I was reading the introduction to Gulliver’s Travels at lunch today (a paperback version) and I absent-mindedly touched the page with my forefinger to ‘drag’ it so I could see the next page, as if I’m reading on my iPhone or e-reader.  Admittedly, I’m a bit tired and sleep-deprived, but it momentarily freaked me out.  I can’t be the first person this has happened to…

New iPhone App: FreeAudioBooks

Anyone else have this?  I just downloaded today (like the ‘Freebooks’ app, the books are free, but the app is $1.99) and am intrigued.  As a test, I downloaded “The Raven” and The Autobiography of Benjamin Franklin.  The reader on the former wasn’t very good.  The latter was ok, but I’m not sure the app allows me download more than one chapter at a time if I’m only on the 3G network as opposed to WiFi or the internet.  Any experienced users of this app out there?  I’d love to hear from you.

Betrayed by my e-Reader!

There I was, cruising through my copy of Sir Walter Scott’s Guy Mannering that I had downloaded to my nook®, thinking “Wow, I’m about 3/4 of the way through this book at last!” only to discover later – while looking at the copy I have on my Free Books app on my iPhone, that it is over twice as long and that my nook® copy is only of “Volume one”.  Son of a…   (And yes, I admit, I was wondering how SWS was going to “wrap this up” in 50 more pages…)
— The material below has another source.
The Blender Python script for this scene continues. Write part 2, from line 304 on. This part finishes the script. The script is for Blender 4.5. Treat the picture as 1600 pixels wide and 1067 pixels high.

Oh well, the good news is that I have finally “gotten into” this book, and am making real progress,  AND I’m loving it.  Scott is a tremendous writer and is a pleasure to read.  Of course, all the dialogue portrayed in the Scottish ‘brogue’ (is that usage correct, or should it be used only with “Irish”?) is sometimes difficult for me to get through, but that’s a small price to pay to be able to enjoy the rest.

And Meg Merrilies – what a great character.  More on her later…  Coincidental Note: Was reading some financial news today on Bloomberg.com and learned that the current President of Brazil’s Central Bank is named Henrique Meirelles… hopefully he will not curse their monetary policy!